The subject of the "Death of Seneca" was not common in the visual arts before the rise of Neo-Stoicism in late sixteenth-century, even though the subject was believed to parallel Christian virtue since as early as the thirteenth century.12 Medieval writers believed Seneca had been converted to the Christian faith by St. Paul.13 This belief was supported by transcriptions of the correspondence between St. Paul and Seneca that were popular during the medieval period, in which Paul urges Seneca to persuade Nero to convert to the new religion.14 However, in the Divine Comedy (1321), Dante places Seneca in the first circle of hell among the virtuous, but unbaptised pagans.15 By the next generation, Giovanni Boccaccio (1313-1375) challenged Dante’s judgment of the Roman philosopher. Boccaccio and other early humanists regarded Seneca’s fatal bath as a disguised baptism.16 By interpreting the philosopher’s last words as recorded by Tacitus ("Let this liquid be a libation to Jove the Liberator.") as an invocation of the name of Christ, the bloody bath becomes his baptism.

Although based heavily on Tacitus’s account, Rubens conflated multiple events to create a visual a parallel to Christian saintly martyrdom. The artist includes a soldier that stand in the upper right corner of the panel. In his popular Golden Legend, Jacobus de Voragine (1228/30-1298) believed Seneca performed his self-execution in front of the emperor’s court.17 The figure in armor that accompanies Nero is probably Guvius Silvanus, the tribune of the praetorian cohort who brought the death sentence to Seneca.18 Below Nero, there is a squatting scribe, who records Seneca’s last words.

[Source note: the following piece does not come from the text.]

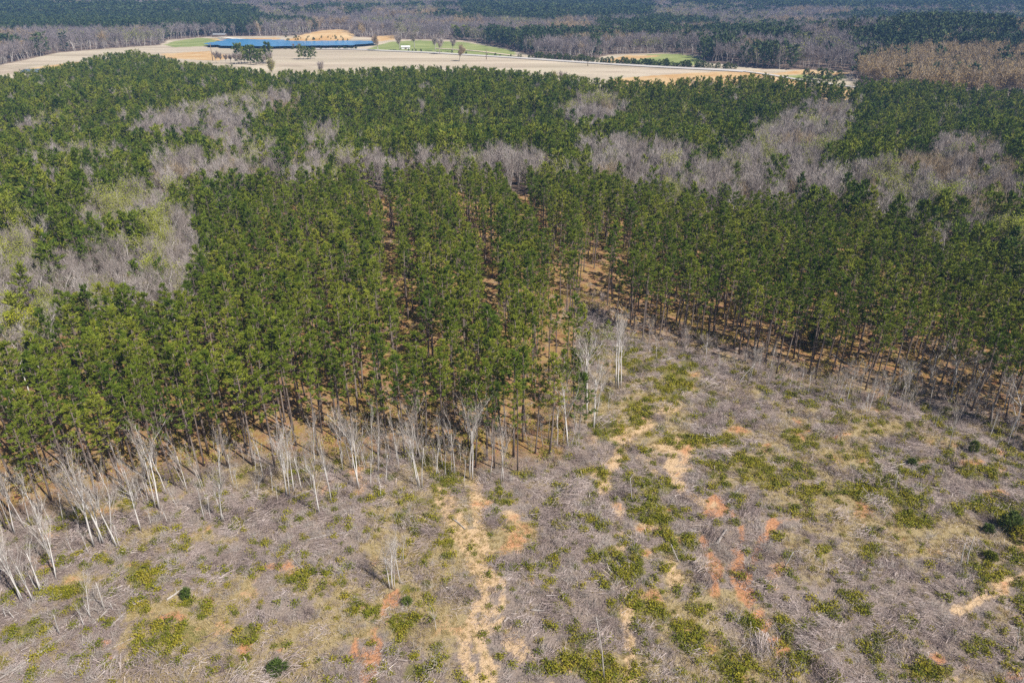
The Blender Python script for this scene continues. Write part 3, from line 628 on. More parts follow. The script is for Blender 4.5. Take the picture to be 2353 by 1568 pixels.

The letters "VIRT" are legible on the scribe’s book referring to virtue, which in Stoic writings virtus was the means to happiness. Seneca’s doctor, on the right, raises the philosopher’s left arm while holding the razor. Instead of portraying Seneca’s suicide, Rubens depicts the doctor performing the execution.

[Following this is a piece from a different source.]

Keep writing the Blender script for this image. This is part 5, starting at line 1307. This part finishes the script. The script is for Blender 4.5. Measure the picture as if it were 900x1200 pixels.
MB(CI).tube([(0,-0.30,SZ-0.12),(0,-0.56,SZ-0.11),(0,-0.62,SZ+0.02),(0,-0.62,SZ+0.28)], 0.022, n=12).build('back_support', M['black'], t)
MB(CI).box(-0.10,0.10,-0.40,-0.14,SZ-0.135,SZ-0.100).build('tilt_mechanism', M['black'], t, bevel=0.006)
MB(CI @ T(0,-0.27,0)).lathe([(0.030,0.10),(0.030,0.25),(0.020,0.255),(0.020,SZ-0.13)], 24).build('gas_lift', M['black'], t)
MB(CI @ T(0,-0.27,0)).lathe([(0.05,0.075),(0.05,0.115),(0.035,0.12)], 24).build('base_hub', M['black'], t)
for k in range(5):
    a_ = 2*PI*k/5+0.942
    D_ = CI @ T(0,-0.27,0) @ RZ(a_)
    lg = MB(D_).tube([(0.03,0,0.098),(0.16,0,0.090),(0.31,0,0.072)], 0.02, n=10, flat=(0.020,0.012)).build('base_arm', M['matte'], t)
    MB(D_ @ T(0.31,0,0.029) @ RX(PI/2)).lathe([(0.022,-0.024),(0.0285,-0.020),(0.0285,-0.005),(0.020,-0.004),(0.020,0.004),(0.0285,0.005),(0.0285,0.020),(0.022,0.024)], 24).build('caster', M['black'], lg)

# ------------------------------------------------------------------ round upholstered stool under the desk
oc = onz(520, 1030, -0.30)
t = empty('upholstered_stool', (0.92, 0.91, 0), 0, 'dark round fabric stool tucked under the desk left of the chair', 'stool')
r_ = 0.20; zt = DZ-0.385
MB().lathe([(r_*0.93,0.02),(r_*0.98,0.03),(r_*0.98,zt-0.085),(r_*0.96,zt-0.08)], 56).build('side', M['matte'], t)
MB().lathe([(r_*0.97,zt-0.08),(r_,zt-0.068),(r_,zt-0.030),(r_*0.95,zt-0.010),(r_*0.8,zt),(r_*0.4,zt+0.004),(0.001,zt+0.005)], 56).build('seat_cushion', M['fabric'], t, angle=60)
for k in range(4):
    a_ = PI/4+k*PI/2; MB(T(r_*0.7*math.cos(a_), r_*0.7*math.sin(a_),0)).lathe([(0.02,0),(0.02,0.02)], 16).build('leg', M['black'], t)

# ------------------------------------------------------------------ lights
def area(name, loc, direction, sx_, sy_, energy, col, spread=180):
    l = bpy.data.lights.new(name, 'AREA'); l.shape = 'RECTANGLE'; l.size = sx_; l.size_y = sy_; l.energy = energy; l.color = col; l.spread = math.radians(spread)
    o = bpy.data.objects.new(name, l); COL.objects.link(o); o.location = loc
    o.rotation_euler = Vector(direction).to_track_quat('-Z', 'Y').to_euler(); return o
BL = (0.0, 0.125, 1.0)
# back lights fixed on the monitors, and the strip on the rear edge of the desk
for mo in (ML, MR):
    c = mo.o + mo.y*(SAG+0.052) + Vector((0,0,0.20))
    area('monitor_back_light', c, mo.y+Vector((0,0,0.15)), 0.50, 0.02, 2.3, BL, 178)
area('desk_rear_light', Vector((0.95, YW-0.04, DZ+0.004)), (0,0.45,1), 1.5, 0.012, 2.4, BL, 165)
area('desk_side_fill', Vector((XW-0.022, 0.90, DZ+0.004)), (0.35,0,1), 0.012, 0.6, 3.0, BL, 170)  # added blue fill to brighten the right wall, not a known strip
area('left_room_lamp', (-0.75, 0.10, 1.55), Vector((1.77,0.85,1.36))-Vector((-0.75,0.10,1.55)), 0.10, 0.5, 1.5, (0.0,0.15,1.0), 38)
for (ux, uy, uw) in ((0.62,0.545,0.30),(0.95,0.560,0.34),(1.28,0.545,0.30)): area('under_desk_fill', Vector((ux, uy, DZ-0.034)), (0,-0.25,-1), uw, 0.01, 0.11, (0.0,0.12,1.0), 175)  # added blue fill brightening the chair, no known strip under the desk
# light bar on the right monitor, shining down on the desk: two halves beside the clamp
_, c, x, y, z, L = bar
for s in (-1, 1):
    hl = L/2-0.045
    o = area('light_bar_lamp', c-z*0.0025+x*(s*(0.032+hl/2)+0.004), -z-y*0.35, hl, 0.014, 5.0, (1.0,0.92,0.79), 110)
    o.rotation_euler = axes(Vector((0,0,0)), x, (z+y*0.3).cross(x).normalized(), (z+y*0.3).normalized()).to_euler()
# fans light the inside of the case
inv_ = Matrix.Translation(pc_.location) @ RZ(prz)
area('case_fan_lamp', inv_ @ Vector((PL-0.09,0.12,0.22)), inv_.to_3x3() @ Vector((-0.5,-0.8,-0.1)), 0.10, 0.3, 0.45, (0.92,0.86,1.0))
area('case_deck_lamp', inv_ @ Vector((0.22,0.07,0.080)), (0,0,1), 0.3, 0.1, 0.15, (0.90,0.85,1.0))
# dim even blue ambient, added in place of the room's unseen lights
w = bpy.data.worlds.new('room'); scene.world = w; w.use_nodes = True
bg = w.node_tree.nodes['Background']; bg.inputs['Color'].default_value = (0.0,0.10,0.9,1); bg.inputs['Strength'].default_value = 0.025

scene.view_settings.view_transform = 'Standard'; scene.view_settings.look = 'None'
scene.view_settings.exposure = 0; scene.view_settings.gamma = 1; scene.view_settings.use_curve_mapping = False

Suicide is a mortal sin according to the Christian faith. In the sixteenth-century, John Calvin (1509-1564) described self-murder as the worst possible crime and suggested that people who committed suicide were guilty of hubris.19 Rubens may have been aware of such an interpretation of suicide, since his father was a Calvinist. Justus Lipsius (1547-1606), the leading Seneca scholar in the seventeenth century, argued in the commentary on Tacitus’s account of Seneca’s life, that the philosopher’s suicide served to vindicate the virtus of his life. Although the self-murder was problematic for Catholics and Protestants alike, Lipsius deemed it excusable because it was not a self-willed act, but a form of judicial execution.20 Within this context, Seneca became an instrument of Christian virtue.

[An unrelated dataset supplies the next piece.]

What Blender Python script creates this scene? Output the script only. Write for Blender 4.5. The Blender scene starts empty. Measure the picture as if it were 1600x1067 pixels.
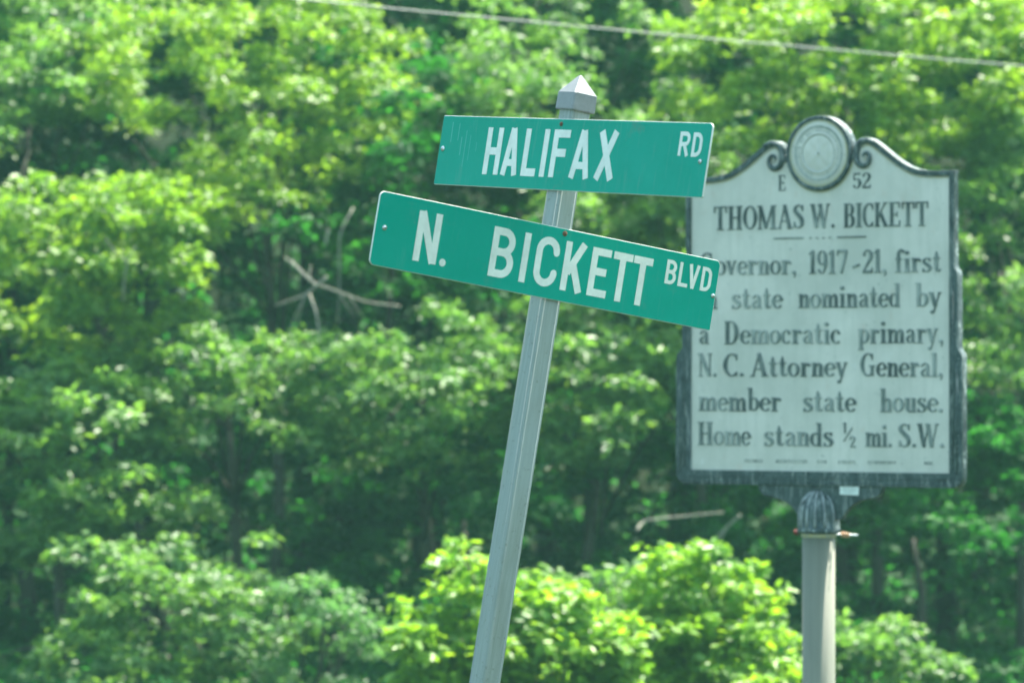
import bpy, math, random
import numpy as np
from mathutils import Vector, Matrix

random.seed(7)
RNG = np.random.default_rng(11)
SC = bpy.context.scene
COL = SC.collection

# ------------------------------------------------------------------ camera
CZ = 2.3
PITCH = math.atan(50 / 6689.0)
cd = bpy.data.cameras.new('camera')
cam = bpy.data.objects.new('camera', cd)
COL.objects.link(cam)
cam.location = (0, 0, CZ)
cam.rotation_euler = (math.pi / 2 + PITCH, 0, 0)
cd.sensor_width = 36.0
cd.lens = 36.0 * 6689.0 / 1600.0
cd.clip_start = 0.1
cd.clip_end = 2000
cd.dof.use_dof = True
cd.dof.focus_distance = 9.9
cd.dof.aperture_fstop = 6.2
SC.camera = cam

# ------------------------------------------------------------------ sky, sun, exposure
SUN_AZ = math.radians(50)      # measured from +x towards +y (behind the signs, right)
SUN_EL = math.radians(63)
world = bpy.data.worlds.new('World')
SC.world = world
world.use_nodes = True
wn = world.node_tree.nodes
wl = world.node_tree.links
for n in list(wn):
    wn.remove(n)
sky = wn.new('ShaderNodeTexSky')
sky.sky_type = 'NISHITA'
sky.sun_disc = False
sky.sun_elevation = SUN_EL
sky.sun_rotation = math.pi / 2 - SUN_AZ
sky.air_density = 1.0
sky.dust_density = 3.0
sky.ozone_density = 1.0
wmul = wn.new('ShaderNodeMix')
wmul.data_type = 'RGBA'
wmul.blend_type = 'MULTIPLY'
wmul.inputs[0].default_value = 1.0
wmul.inputs[7].default_value = (0.90, 1.06, 0.88, 1)
wb = wn.new('ShaderNodeBackground')
wb.inputs[1].default_value = 0.15
wo = wn.new('ShaderNodeOutputWorld')
wl.new(sky.outputs[0], wmul.inputs[6])
wl.new(wmul.outputs[2], wb.inputs[0])
wl.new(wb.outputs[0], wo.inputs[0])
sd = bpy.data.lights.new('sun', 'SUN')
sd.energy = 4.2
sd.angle = math.radians(0.6)
sd.color = (1.0, 0.95, 0.84)
sun = bpy.data.objects.new('sun', sd)
COL.objects.link(sun)
sdir = Vector((math.cos(SUN_AZ) * math.cos(SUN_EL), math.sin(SUN_AZ) * math.cos(SUN_EL), math.sin(SUN_EL)))
sun.rotation_euler = sdir.to_track_quat('Z', 'Y').to_euler()
sun.location = (20, 20, 30)
SC.view_settings.view_transform = 'Standard'
SC.view_settings.look = 'None'
SC.view_settings.exposure = 2.0
SC.view_settings.gamma = 1.0
SC.view_settings.use_curve_mapping = False
SC.cycles.max_bounces = 8
SC.cycles.volume_bounces = 1
SC.cycles.transparent_max_bounces = 8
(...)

Counter Reformation humanist admired Seneca for the moral fitness of his life and writings.21 This was the basis for Lipsius’s De Constantia (1584), which assimilated Stoic thought with Christian ethics and thereby justifying Seneca’s philosophy into relevant terms for the sixteenth-century reader.22 Lipsius’s book was widely known and perpetuated the Neostoic movement in Northern Europe.23 Consistent with the book’s precepts, groups in the Netherlands that faced execution based on political or religious persecution found inspiration in Lipsius’s representation of Seneca’s death.24

While Rubens was in Italy, Lipsius published L. Annæi Senecæ Philosophi: Opera, qvæ extant omnia (1605), which contained Seneca’s writings with commentary by Lipsius and three engravings by Theodore Galle. Philip Rubens, Rubens’s brother, assisted in the book’s publication since he studied under Lipsius at the University of Leiden.25 The work was widely popular, but Lipsius was greatly unsatisfied with the books illustrations. Unfortunately, Lipsius died before he could oversee a second edition of the book with the improved illustrations.

In 1614, Rubens combined forces with his lifelong friend Balthasar Moretus, the heir to the most famous printing presses in Antwerp, to reprint Lipsius’s 1605 edition.26 The second edition was published in 1615 with an introduction by Moretus and three engravings by Cornelis Galle I (1576-1650) based on Rubens designs.27 In the introduction, Moretus explains that Lipsius was unhappy with the 1605 engravings, so Rubens attempted to honor the deceased scholar by portraying Lipsius’s view within the engravings. 28 Lipsius believed the power of Tacitus’s account of Seneca’s death should be represented in the image. The viewer should feel the dying philosopher’s "lively, energetic, and fiery" (vividum, acre, igneum) words; his gestures should be of a man dictating the precepts of sapienta and constantia; and his withered body should display his physical labor, mental effort, and ascetic living.29 The Hargrett Rare Book and Library at the University of Georgia’s copy of the 1615 edition of L. Annæi Senecæ Philosophi: Opera, qvæ extant omnia includes the print of Seneca in the bath. Again, Rubens used the African Fisherman for the body of Seneca, however he does not include any other figures. Moretus relates that Rubens based his image of Seneca on what he thought to be authentic portraits of the philosopher.30 Seneca, standing in a basin of water, is placed in a niche, which is symbolic of the dead.31 The engraver has emphasized Seneca’s veins, but unlike the Munich panel, there is no indication of the method of execution. The reader is left to deduce the meaning from the text.

The Georgia Museum of Art print, like the other Rubens designs, vindicated Seneca’s suicide as a wrongful juridical persecution. Seneca lived as his writings had suggested, steadfast in his faith. Therefore, Seneca became an exemplary model of virtue by not relinquishing his beliefs in the face of death.